▶ **What the task asks**:
Type the records out again in full, exactly.

▶ **Part of a data file**:
-----

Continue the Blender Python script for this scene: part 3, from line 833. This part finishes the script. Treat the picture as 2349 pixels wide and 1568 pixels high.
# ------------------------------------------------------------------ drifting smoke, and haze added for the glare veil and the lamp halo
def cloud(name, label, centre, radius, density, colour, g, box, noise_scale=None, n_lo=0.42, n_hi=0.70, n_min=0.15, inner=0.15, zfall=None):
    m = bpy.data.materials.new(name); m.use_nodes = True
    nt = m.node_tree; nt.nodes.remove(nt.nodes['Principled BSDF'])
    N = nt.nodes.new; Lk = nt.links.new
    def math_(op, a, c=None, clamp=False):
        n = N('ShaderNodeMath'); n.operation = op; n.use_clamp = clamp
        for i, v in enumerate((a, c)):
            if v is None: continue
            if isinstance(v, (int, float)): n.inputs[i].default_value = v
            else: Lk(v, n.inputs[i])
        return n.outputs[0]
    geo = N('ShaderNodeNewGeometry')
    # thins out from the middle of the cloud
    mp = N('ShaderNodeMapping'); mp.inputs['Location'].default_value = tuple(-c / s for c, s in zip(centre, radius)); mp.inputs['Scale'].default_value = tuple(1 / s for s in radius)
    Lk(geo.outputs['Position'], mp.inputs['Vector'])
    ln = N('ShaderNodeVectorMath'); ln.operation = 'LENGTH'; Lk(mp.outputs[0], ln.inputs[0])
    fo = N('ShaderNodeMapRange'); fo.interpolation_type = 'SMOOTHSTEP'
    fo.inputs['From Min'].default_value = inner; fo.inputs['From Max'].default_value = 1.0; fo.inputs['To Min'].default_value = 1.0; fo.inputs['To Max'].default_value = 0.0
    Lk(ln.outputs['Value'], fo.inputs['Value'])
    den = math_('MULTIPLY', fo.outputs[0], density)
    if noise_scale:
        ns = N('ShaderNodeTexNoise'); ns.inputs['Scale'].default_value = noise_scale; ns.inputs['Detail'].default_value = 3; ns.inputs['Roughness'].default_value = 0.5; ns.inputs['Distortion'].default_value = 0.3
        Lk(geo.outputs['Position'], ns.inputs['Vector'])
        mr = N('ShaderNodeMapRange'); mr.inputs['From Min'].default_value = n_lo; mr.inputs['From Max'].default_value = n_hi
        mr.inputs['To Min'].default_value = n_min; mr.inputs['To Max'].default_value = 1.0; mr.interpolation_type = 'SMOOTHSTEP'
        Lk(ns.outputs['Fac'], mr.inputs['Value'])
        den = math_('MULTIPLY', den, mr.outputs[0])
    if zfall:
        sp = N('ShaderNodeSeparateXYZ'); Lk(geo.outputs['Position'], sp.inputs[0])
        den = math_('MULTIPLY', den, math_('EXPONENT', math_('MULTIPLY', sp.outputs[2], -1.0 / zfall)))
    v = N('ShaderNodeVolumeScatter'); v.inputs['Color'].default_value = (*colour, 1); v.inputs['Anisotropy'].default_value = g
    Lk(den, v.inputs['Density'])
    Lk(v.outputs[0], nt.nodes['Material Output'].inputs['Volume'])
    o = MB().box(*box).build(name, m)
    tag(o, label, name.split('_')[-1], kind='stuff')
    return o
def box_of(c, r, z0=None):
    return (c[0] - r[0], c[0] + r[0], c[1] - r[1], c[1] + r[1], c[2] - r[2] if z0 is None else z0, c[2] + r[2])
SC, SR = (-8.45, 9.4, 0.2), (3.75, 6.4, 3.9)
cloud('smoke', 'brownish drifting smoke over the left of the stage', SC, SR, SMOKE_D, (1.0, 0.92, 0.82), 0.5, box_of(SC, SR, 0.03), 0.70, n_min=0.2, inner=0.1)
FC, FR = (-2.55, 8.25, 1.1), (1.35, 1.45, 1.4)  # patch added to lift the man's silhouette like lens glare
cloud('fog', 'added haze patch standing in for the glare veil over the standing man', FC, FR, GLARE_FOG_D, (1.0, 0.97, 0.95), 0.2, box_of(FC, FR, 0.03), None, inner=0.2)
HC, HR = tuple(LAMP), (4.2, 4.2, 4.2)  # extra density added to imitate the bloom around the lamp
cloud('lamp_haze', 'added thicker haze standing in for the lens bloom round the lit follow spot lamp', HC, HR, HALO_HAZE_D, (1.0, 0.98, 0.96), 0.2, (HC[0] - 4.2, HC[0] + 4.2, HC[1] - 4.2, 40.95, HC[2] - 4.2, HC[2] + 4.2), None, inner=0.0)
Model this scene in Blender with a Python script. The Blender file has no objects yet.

-----

▶ **Answer**:
Continue the Blender Python script for this scene: part 3, from line 833. This part finishes the script. Treat the picture as 2349 pixels wide and 1568 pixels high.
# ------------------------------------------------------------------ drifting smoke, and haze added for the glare veil and the lamp halo
def cloud(name, label, centre, radius, density, colour, g, box, noise_scale=None, n_lo=0.42, n_hi=0.70, n_min=0.15, inner=0.15, zfall=None):
    m = bpy.data.materials.new(name); m.use_nodes = True
    nt = m.node_tree; nt.nodes.remove(nt.nodes['Principled BSDF'])
    N = nt.nodes.new; Lk = nt.links.new
    def math_(op, a, c=None, clamp=False):
        n = N('ShaderNodeMath'); n.operation = op; n.use_clamp = clamp
        for i, v in enumerate((a, c)):
            if v is None: continue
            if isinstance(v, (int, float)): n.inputs[i].default_value = v
            else: Lk(v, n.inputs[i])
        return n.outputs[0]
    geo = N('ShaderNodeNewGeometry')
    # thins out from the middle of the cloud
    mp = N('ShaderNodeMapping'); mp.inputs['Location'].default_value = tuple(-c / s for c, s in zip(centre, radius)); mp.inputs['Scale'].default_value = tuple(1 / s for s in radius)
    Lk(geo.outputs['Position'], mp.inputs['Vector'])
    ln = N('ShaderNodeVectorMath'); ln.operation = 'LENGTH'; Lk(mp.outputs[0], ln.inputs[0])
    fo = N('ShaderNodeMapRange'); fo.interpolation_type = 'SMOOTHSTEP'
    fo.inputs['From Min'].default_value = inner; fo.inputs['From Max'].default_value = 1.0; fo.inputs['To Min'].default_value = 1.0; fo.inputs['To Max'].default_value = 0.0
    Lk(ln.outputs['Value'], fo.inputs['Value'])
    den = math_('MULTIPLY', fo.outputs[0], density)
    if noise_scale:
        ns = N('ShaderNodeTexNoise'); ns.inputs['Scale'].default_value = noise_scale; ns.inputs['Detail'].default_value = 3; ns.inputs['Roughness'].default_value = 0.5; ns.inputs['Distortion'].default_value = 0.3
        Lk(geo.outputs['Position'], ns.inputs['Vector'])
        mr = N('ShaderNodeMapRange'); mr.inputs['From Min'].default_value = n_lo; mr.inputs['From Max'].default_value = n_hi
        mr.inputs['To Min'].default_value = n_min; mr.inputs['To Max'].default_value = 1.0; mr.interpolation_type = 'SMOOTHSTEP'
        Lk(ns.outputs['Fac'], mr.inputs['Value'])
        den = math_('MULTIPLY', den, mr.outputs[0])
    if zfall:
        sp = N('ShaderNodeSeparateXYZ'); Lk(geo.outputs['Position'], sp.inputs[0])
        den = math_('MULTIPLY', den, math_('EXPONENT', math_('MULTIPLY', sp.outputs[2], -1.0 / zfall)))
    v = N('ShaderNodeVolumeScatter'); v.inputs['Color'].default_value = (*colour, 1); v.inputs['Anisotropy'].default_value = g
    Lk(den, v.inputs['Density'])
    Lk(v.outputs[0], nt.nodes['Material Output'].inputs['Volume'])
    o = MB().box(*box).build(name, m)
    tag(o, label, name.split('_')[-1], kind='stuff')
    return o
def box_of(c, r, z0=None):
    return (c[0] - r[0], c[0] + r[0], c[1] - r[1], c[1] + r[1], c[2] - r[2] if z0 is None else z0, c[2] + r[2])
SC, SR = (-8.45, 9.4, 0.2), (3.75, 6.4, 3.9)
cloud('smoke', 'brownish drifting smoke over the left of the stage', SC, SR, SMOKE_D, (1.0, 0.92, 0.82), 0.5, box_of(SC, SR, 0.03), 0.70, n_min=0.2, inner=0.1)
FC, FR = (-2.55, 8.25, 1.1), (1.35, 1.45, 1.4)  # patch added to lift the man's silhouette like lens glare
cloud('fog', 'added haze patch standing in for the glare veil over the standing man', FC, FR, GLARE_FOG_D, (1.0, 0.97, 0.95), 0.2, box_of(FC, FR, 0.03), None, inner=0.2)
HC, HR = tuple(LAMP), (4.2, 4.2, 4.2)  # extra density added to imitate the bloom around the lamp
cloud('lamp_haze', 'added thicker haze standing in for the lens bloom round the lit follow spot lamp', HC, HR, HALO_HAZE_D, (1.0, 0.98, 0.96), 0.2, (HC[0] - 4.2, HC[0] + 4.2, HC[1] - 4.2, 40.95, HC[2] - 4.2, HC[2] + 4.2), None, inner=0.0)
Model this scene in Blender with a Python script. The Blender file has no objects yet.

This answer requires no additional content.